(Scene script records)

- - - - - - -

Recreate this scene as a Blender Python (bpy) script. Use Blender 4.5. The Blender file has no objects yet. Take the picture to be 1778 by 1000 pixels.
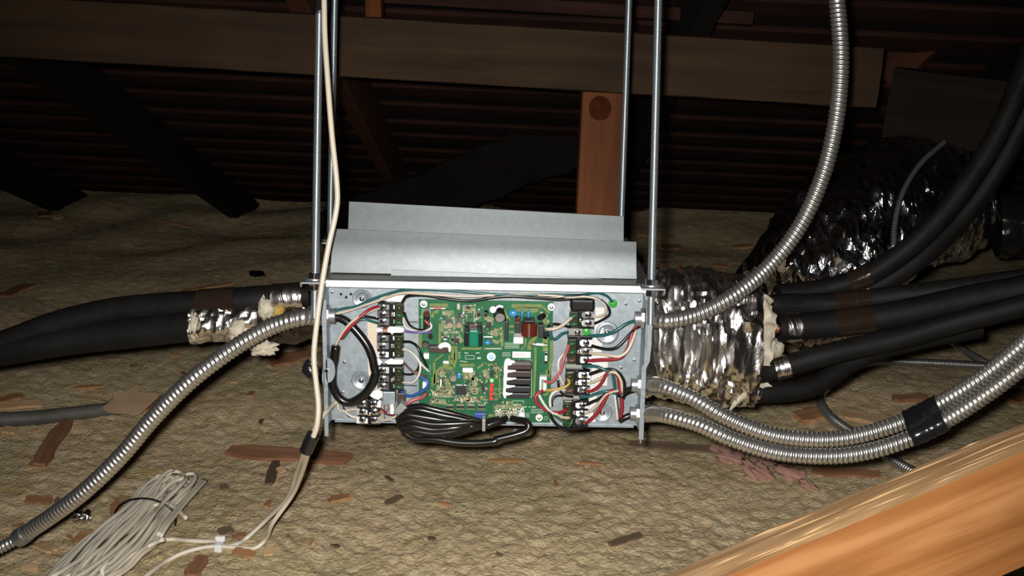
import bpy, math, random
import numpy as np
from mathutils import Vector, Matrix

random.seed(7)
rng = np.random.RandomState(11)
SC = bpy.context.scene
COL = SC.collection

# ------------------------------------------------------------------ camera
F = 1850.0                      # focal length in pixels of the 1778 x 1000 frame
PITCH, ROLL = math.radians(14.0), math.radians(1.1)
CAM = Vector((0, 0, 0.80))
FWD = Vector((0, math.cos(PITCH), -math.sin(PITCH)))
_x0, _u0 = Vector((1, 0, 0)), Vector((0, math.sin(PITCH), math.cos(PITCH)))
RGT = _x0 * math.cos(ROLL) + _u0 * math.sin(ROLL)
UPV = -_x0 * math.sin(ROLL) + _u0 * math.cos(ROLL)
cam_data = bpy.data.cameras.new('camera')
cam_data.sensor_width = 36.0
cam_data.lens = 36.0 * F / 1778.0
cam_data.clip_start = 0.02
cam = bpy.data.objects.new('camera', cam_data)
COL.objects.link(cam)
m = Matrix((RGT, UPV, -FWD)).transposed().to_4x4()
m.translation = CAM
cam.matrix_world = m
SC.camera = cam

# ------------------------------------------------------------------ world, flash, exposure
w = bpy.data.worlds.new('attic_dark')
SC.world = w
w.use_nodes = True
w.node_tree.nodes['Background'].inputs[0].default_value = (0.9, 0.75, 0.6, 1)
w.node_tree.nodes['Background'].inputs[1].default_value = 0.012
fl = bpy.data.lights.new('camera_flash', 'SPOT')
fl.energy = 132.0
fl.color = (1.0, 0.97, 0.93)
fl.shadow_soft_size = 0.012
fl.spot_size = math.radians(86)
fl.spot_blend = 1.0
flo = bpy.data.objects.new('camera_flash', fl)
COL.objects.link(flo)
mf = m @ Matrix.Rotation(math.radians(-5.0), 4, 'X')          # the flash is aimed a little low
mf.translation = CAM - RGT * 0.022 + UPV * 0.018
flo.matrix_world = mf
vs = SC.view_settings
vs.view_transform = 'Standard'
vs.look = 'None'
vs.gamma = 1.0
vs.use_curve_mapping = False
vs.exposure = 0.0

# ------------------------------------------------------------------ pixel <-> place
def ray(px, py):
    return FWD + RGT * ((px - 889.0) / F) - UPV * ((py - 500.0) / F)
def P(px, py, d):
    return CAM + ray(px, py) * d
YB = 1.32                       # the control box's back panel stands in the plane y = YB
def B(px, py, off=0.0):
    r = ray(px, py)
    return CAM + r * ((YB - off) / r.y)
def Z1(x, y): return (540 + x / 5.556, 480 + y / 5.556)
def Z2(x, y): return (540 + x / 5.556, 610 + y / 5.556)
def Z3(x, y): return (840 + x / 5.556, 480 + y / 5.556)
def Z4(x, y): return (840 + x / 5.556, 610 + y / 5.556)
def Z7(x, y): return (x / 2.778, 640 + y / 2.778)
def Z8(x, y): return (130 + x / 4.1675, 760 + y / 4.1675)
def Q1(x, y): return (725 + x / 9.09, 515 + y / 9.09)
def Q2(x, y): return (840 + x / 9.09, 515 + y / 9.09)
def Q3(x, y): return (725 + x / 8.69, 620 + y / 8.69)
def Q4(x, y): return (840 + x / 8.69, 620 + y / 8.69)
def ZR(x, y): return (1100 + x * .3813, 420 + y * .3813)

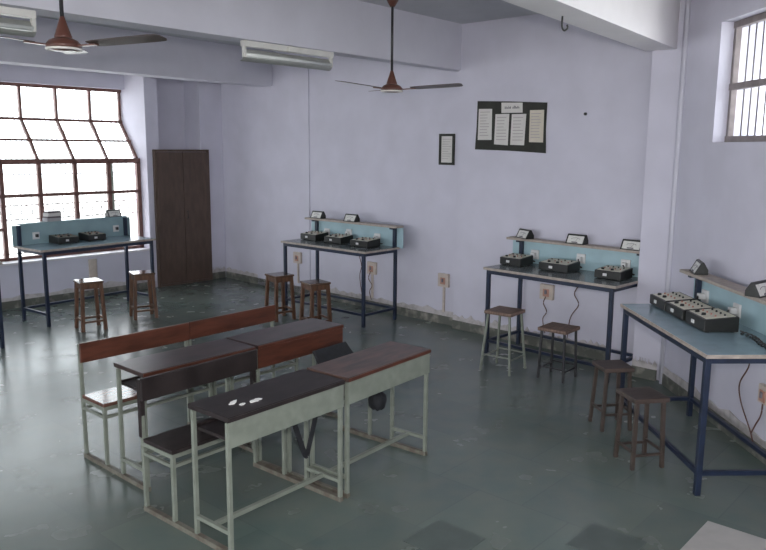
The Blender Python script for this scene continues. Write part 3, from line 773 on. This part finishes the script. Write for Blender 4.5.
def cable(label, pts, r=.005, m='cable_brown'):
    p0 = Vector(pts[0]); o = MB().tube(smooth_pts([Vector(p) - p0 for p in pts]), r, 6).build('cable', m, None, loc=p0)
    return tag(o, label, 'cable', 'thin cables hanging below the tables')
def bk(t, off, z): return BK(t, off, z)[:]
cable('wavy cable hanging from the right wall table edge to the skirting', [RWp(4.83, -.02, .83), RWp(4.84, -.03, .70), RWp(4.80, -.03, .58), RWp(4.90, -.03, .42), RWp(4.86, -.03, .30), RWp(4.72, -.03, .16), RWp(4.66, -.03, .08)])
cable('short cable drooping from the reddish socket at the right picture edge', [RWp(4.60, -.03, .39), RWp(4.61, -.03, .30), RWp(4.66, -.03, .22), RWp(4.70, -.03, .15)])
cable('wavy cable dropping behind the notice board table beside its socket', [bk(1.72, .03, .83), bk(1.73, .03, .70), bk(1.69, .03, .60), bk(1.74, .03, .50), bk(1.66, .03, .36), bk(1.63, .03, .12)])
cable('short cable drooping from the socket below the notice board table', [bk(1.382, .04, .53), bk(1.36, .04, .46), bk(1.40, .04, .38), bk(1.36, .04, .30), bk(1.385, .03, .16)])
cable('wavy cable dropping behind the cupboard side table, left of two', [bk(-1.33, -.05, .83), bk(-1.35, -.05, .66), bk(-1.31, -.05, .52), bk(-1.34, -.05, .38), bk(-1.30, -.05, .16)])
cable('wavy cable drooping from the right socket under the cupboard side table', [bk(-1.138, -.035, .47), bk(-1.17, -.035, .38), bk(-1.11, -.035, .30), bk(-1.15, -.035, .22), bk(-1.12, -.035, .12)])
# coiled lead lying on the right table
pts = []
for k in range(60):
    u = k / 59; pts.append(on(T4, .92 + .42 * u, .42 + .02 * S(6 * u) + .018 * S(k * 1.1), TH + .012 + .009 * CO(k * 1.1)))
p0 = pts[0]; o = MB().tube([p - p0 for p in pts], .004, 6).build('cable', 'cable', None, loc=p0)
tag(o, 'coiled black lead lying on the pale blue right wall table', 'cable')

# ------------------------------------------------------------------ light
w = bpy.data.worlds.new('sky'); SC.world = w; w.use_nodes = True
bg = w.node_tree.nodes['Background']; bg.inputs['Color'].default_value = (0.93, 0.96, 1.0, 1); bg.inputs['Strength'].default_value = 7.0
def area(name, loc, direction, sx, sy, power=0, portal=False, col=(1, 1, 1)):
    l = bpy.data.lights.new(name, 'AREA'); l.shape = 'RECTANGLE'; l.size = sx; l.size_y = sy; l.energy = power; l.color = col
    if portal: l.cycles.is_portal = True
    o = bpy.data.objects.new(name, l); COL.objects.link(o); o.location = loc
    o.rotation_euler = Vector(direction).to_track_quat('-Z', 'Y').to_euler(); return o
area('window_portal', W((WT0 + WT1) / 2, -.75, 1.65), NW, 2.9, 2.3, portal=True)
area('window_portal', (rwx(3.84) + .36, 3.84, 2.45), (-1, 0, 0), 3.7, .95, portal=True)
area('rear_portal', ((xl + 2.8) / 2, RY - .25, 1.75), (0, 1, 0), 13.5, 1.8, portal=True)
# the camera's flash gun, just above the lens
pit, rol, F = R(9.6026), R(.4689), 755.1014
fw = Vector((0, CO(pit), -S(pit)))
fl = area('camera_flash', (0.02, .05, 2.15), fw, .06, .04, 60, col=(1.0, .95, .90))

# ------------------------------------------------------------------ camera
cam = bpy.data.cameras.new('camera'); co = bpy.data.objects.new('camera', cam); COL.objects.link(co)
r = Vector((1, 0, 0)); up = r.cross(fw)
r2 = r * CO(rol) + up * S(rol); u2 = up * CO(rol) - r * S(rol)
m3 = Matrix((r2, u2, -fw)).transposed()
co.matrix_world = Matrix.Translation((0, 0, 1.97)) @ m3.to_4x4()
cam.sensor_width = 36; cam.lens = 36 * F / 766; cam.clip_start = .02; cam.clip_end = 300
SC.camera = co
SC.view_settings.view_transform = 'Standard'; SC.view_settings.look = 'None'; SC.view_settings.gamma = 1
SC.view_settings.use_curve_mapping = False
SC.view_settings.exposure = 0.08
SC.cycles.use_denoising = True
SC.cycles.max_bounces = 8
SC.cycles.diffuse_bounces = 5
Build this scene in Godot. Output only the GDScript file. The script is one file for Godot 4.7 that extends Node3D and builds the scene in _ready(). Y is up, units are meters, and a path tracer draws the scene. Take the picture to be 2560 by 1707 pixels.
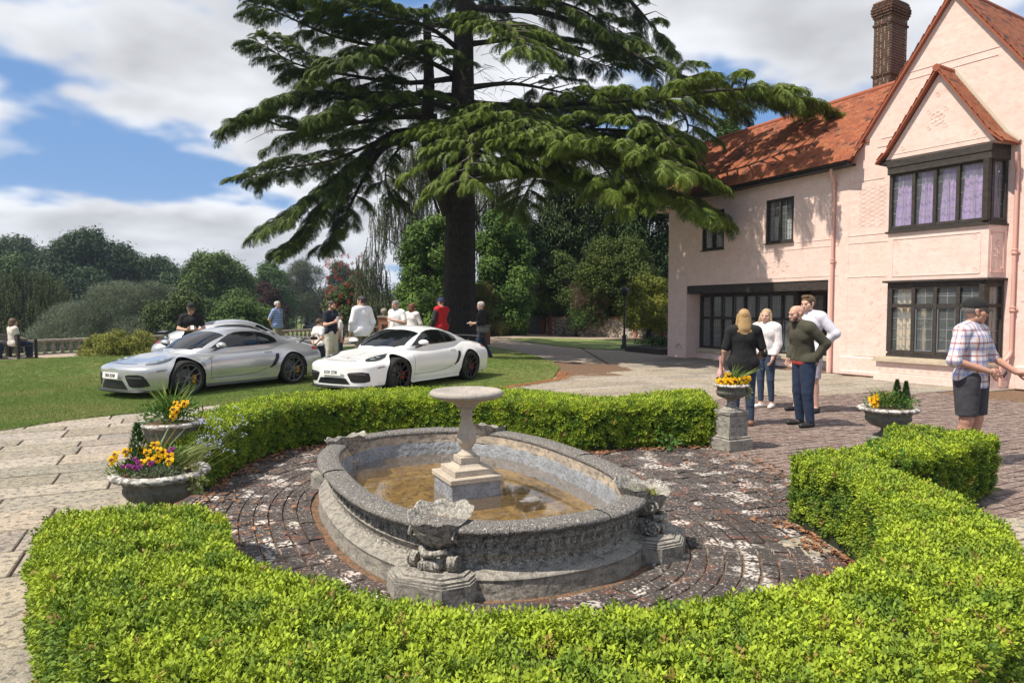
extends Node3D
# Parterre with a stone basin in front of a pink house, cars on the lawn, a cedar and a park behind.
# Coordinates: x right, y up, z towards the viewer (everything seen lies at negative z), metres.

const WX := Vector3(0.902, 0, -0.432)      # paving, fountain and wing axes
const WZ := Vector3(0.432, 0, 0.902)
var rng := RandomNumberGenerator.new()
var M := {}
var used_names := {}

func _ready() -> void:
	rng.seed = 20240611
	set_camera_and_light()
	make_materials()
	build_ground()
	build_house()
	build_fountain()
	build_hedges()
	build_urns()
	build_far_wall()
	build_terrace()
	build_cars()
	build_people()
	build_trees()
	build_cedar()
	build_small_things()

# ------------------------------------------------------------------ camera, sky, sun
const SUN_TO := Vector3(-0.474, 0.848, 0.237)

func set_camera_and_light() -> void:
	var cam := Camera3D.new()
	cam.name = "camera"
	add_child(cam)
	cam.position = Vector3(0, 1.75, 0)
	cam.rotation.x = -atan(84.0 / 1706.7)
	cam.fov = rad_to_deg(2.0 * atan(853.5 / 1706.7))
	cam.near = 0.05
	cam.far = 1200.0
	cam.current = true
	var sun := DirectionalLight3D.new()
	sun.name = "sun"
	add_child(sun)
	sun.light_energy = 1.6
	sun.light_color = Color(1.0, 0.955, 0.88)
	sun.light_angular_distance = 0.5
	sun.shadow_enabled = true
	sun.look_at_from_position(SUN_TO * 50.0, Vector3.ZERO, Vector3.UP)
	var env := Environment.new()
	env.background_mode = Environment.BG_SKY
	env.tonemap_mode = Environment.TONE_MAPPER_LINEAR
	env.tonemap_exposure = 1.2
	env.sdfgi_enabled = true
	env.ssao_enabled = true
	env.ssil_enabled = true
	env.fog_enabled = true
	env.fog_density = 0.00035
	env.fog_light_color = Color(0.78, 0.85, 0.95)
	env.volumetric_fog_enabled = true
	env.volumetric_fog_density = 0.0
	var pano := PanoramaSkyMaterial.new()
	pano.panorama = sky_picture()
	pano.energy_multiplier = 1.0
	var sky := Sky.new()
	sky.sky_material = pano
	env.sky = sky
	env.ambient_light_source = Environment.AMBIENT_SOURCE_SKY
	var we := WorldEnvironment.new()
	we.name = "surroundings"
	we.environment = env
	add_child(we)

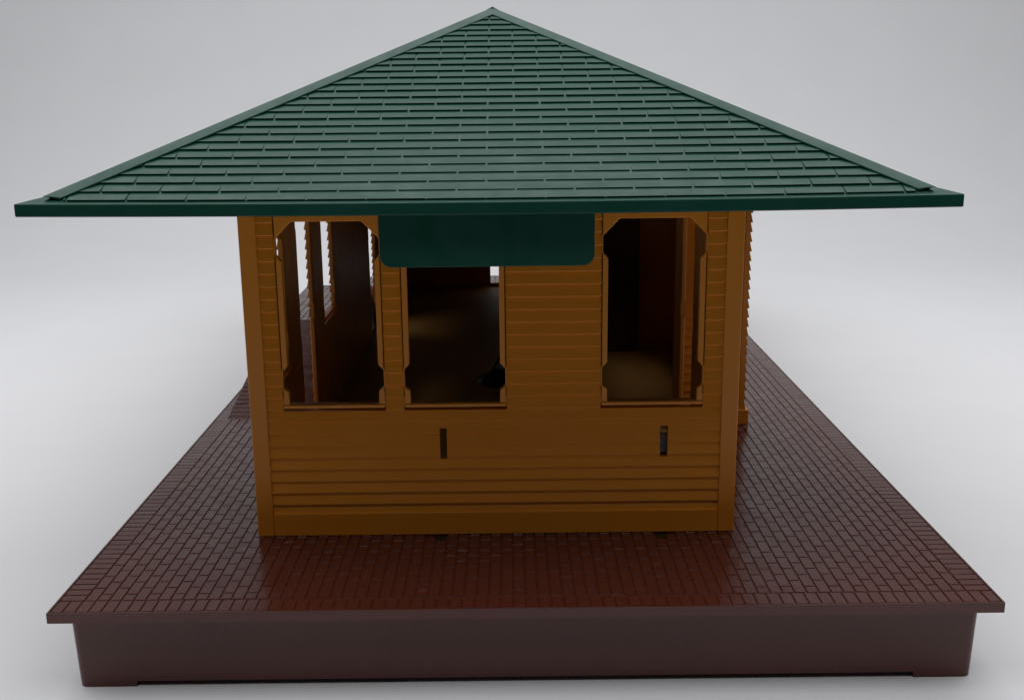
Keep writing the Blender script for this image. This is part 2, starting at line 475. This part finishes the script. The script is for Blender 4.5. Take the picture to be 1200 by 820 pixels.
cs, sn = RUN/SLEN, RISE/SLEN
nF = Vector((0, -sn, cs)); nBk = Vector((0, sn, cs)); nL = Vector((-sn, 0, cs)); nR = Vector((sn, 0, cs))
AP0 = (RXC, IY0+RUN, ZT+RISE); AP1 = (RXC, IY1-RUN, ZT+RISE)
CS = .03
def lerp(a, b, t): return tuple(a[i]+(b[i]-a[i])*t for i in range(3))
for c_, ap, n1_, n2_ in (((IX0, IY0, ZT), AP0, nF, nL), ((IX1, IY0, ZT), AP0, nF, nR), ((IX0, IY1, ZT), AP1, nBk, nL), ((IX1, IY1, ZT), AP1, nBk, nR)):
    cap('hip_cap', lerp(c_, ap, CS/RUN), lerp(c_, ap, 1.0), n1_, n2_, .28, .07, True)
cap('ridge_cap', (RXC, AP0[1]-.05, AP0[2]), (RXC, AP1[1]+.05, AP1[2]), nL, nR, .27, .10)
# blank sign panel under the front eave
bm = bmesh.new()
sx0, sx1, sz0, sz1, rr = 8.257, 13.225, 8.10, ZB+.1, .27
pts = [(sx0, sz1), (sx0, sz0+rr)]
for i in range(1, 7): a = math.radians(180+90*i/7); pts.append((sx0+rr+rr*math.cos(a), sz0+rr+rr*math.sin(a)))
pts += [(sx0+rr, sz0), (sx1-rr, sz0)]
for i in range(1, 7): a = math.radians(270+90*i/7); pts.append((sx1-rr+rr*math.cos(a), sz0+rr+rr*math.sin(a)))
pts += [(sx1, sz0+rr), (sx1, sz1)]
prism(bm, [(x, 1.0, z) for x, z in pts], [(x, 1.16, z) for x, z in pts])
build('sign_panel', bm, GREEN, roof, bevel=.02, label='blank dark green board with rounded lower corners under the front eave')

# ------------------------------------------------------------------ dark lamp socket on the floor inside
lx, ly, lz = 10.95, 20.2, .16
sock = empty('lamp_socket', lx, ly, lz, 'small black round socket with a thin slanting wire on the floor inside the middle window', 'lamp socket')
bm = bmesh.new()
prof2 = [(1.05, 0), (1.08, .06), (.95, .14), (.55, .33), (.42, .40), (.40, .62), (.0, .62)]
rings = []
for rr_, zz in prof2[:-1]:
    rings.append([bm.verts.new((lx+rr_*math.cos(2*math.pi*i/32), ly+rr_*math.sin(2*math.pi*i/32), lz+zz)) for i in range(32)])
for a, b in zip(rings, rings[1:]):
    for i in range(32): bm.faces.new((a[i], a[(i+1) % 32], b[(i+1) % 32], b[i]))
bm.faces.new(rings[-1]); bm.faces.new(rings[0][::-1])
build('socket_base', bm, BLACK, sock)
def tube(bm, pts, rad, n_=8):
    rg = []
    for i, p_ in enumerate(pts):
        p_ = Vector(p_); d = (Vector(pts[min(i+1, len(pts)-1)])-Vector(pts[max(i-1, 0)])).normalized()
        a = d.orthogonal().normalized(); b = d.cross(a)
        if i and (a.dot(pa) < .5): a = (pa-d*pa.dot(d)).normalized(); b = d.cross(a)
        pa = a
        rg.append([bm.verts.new(p_+a*rad*math.cos(2*math.pi*k/n_)+b*rad*math.sin(2*math.pi*k/n_)) for k in range(n_)])
    for A, B in zip(rg, rg[1:]):
        for k in range(n_): bm.faces.new((A[k], A[(k+1) % n_], B[(k+1) % n_], B[k]))
    bm.faces.new(rg[0][::-1]); bm.faces.new(rg[-1])
bm = bmesh.new()
tube(bm, [(lx-.55, ly-.1, lz+.30), (lx-.3, ly, lz+.75), (lx+.1, ly, lz+1.45), (lx+.5, ly, lz+2.1), (lx+1.0, ly+.1, lz+2.6)], .05)
build('wire', bm, BLACK, sock)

- - - - - - -

◆ Problem to solve
Starting at the line that holds "Keep writing the", copy each line exactly and stop after the line that holds "build('sign_panel', bm, GREEN, roof, bevel=.02, label='blank".

◆ Output for this exercise
Keep writing the Blender script for this image. This is part 2, starting at line 475. This part finishes the script. The script is for Blender 4.5. Take the picture to be 1200 by 820 pixels.
cs, sn = RUN/SLEN, RISE/SLEN
nF = Vector((0, -sn, cs)); nBk = Vector((0, sn, cs)); nL = Vector((-sn, 0, cs)); nR = Vector((sn, 0, cs))
AP0 = (RXC, IY0+RUN, ZT+RISE); AP1 = (RXC, IY1-RUN, ZT+RISE)
CS = .03
def lerp(a, b, t): return tuple(a[i]+(b[i]-a[i])*t for i in range(3))
for c_, ap, n1_, n2_ in (((IX0, IY0, ZT), AP0, nF, nL), ((IX1, IY0, ZT), AP0, nF, nR), ((IX0, IY1, ZT), AP1, nBk, nL), ((IX1, IY1, ZT), AP1, nBk, nR)):
    cap('hip_cap', lerp(c_, ap, CS/RUN), lerp(c_, ap, 1.0), n1_, n2_, .28, .07, True)
cap('ridge_cap', (RXC, AP0[1]-.05, AP0[2]), (RXC, AP1[1]+.05, AP1[2]), nL, nR, .27, .10)
# blank sign panel under the front eave
bm = bmesh.new()
sx0, sx1, sz0, sz1, rr = 8.257, 13.225, 8.10, ZB+.1, .27
pts = [(sx0, sz1), (sx0, sz0+rr)]
for i in range(1, 7): a = math.radians(180+90*i/7); pts.append((sx0+rr+rr*math.cos(a), sz0+rr+rr*math.sin(a)))
pts += [(sx0+rr, sz0), (sx1-rr, sz0)]
for i in range(1, 7): a = math.radians(270+90*i/7); pts.append((sx1-rr+rr*math.cos(a), sz0+rr+rr*math.sin(a)))
pts += [(sx1, sz0+rr), (sx1, sz1)]
prism(bm, [(x, 1.0, z) for x, z in pts], [(x, 1.16, z) for x, z in pts])
build('sign_panel', bm, GREEN, roof, bevel=.02, label='blank dark green board with rounded lower corners under the front eave')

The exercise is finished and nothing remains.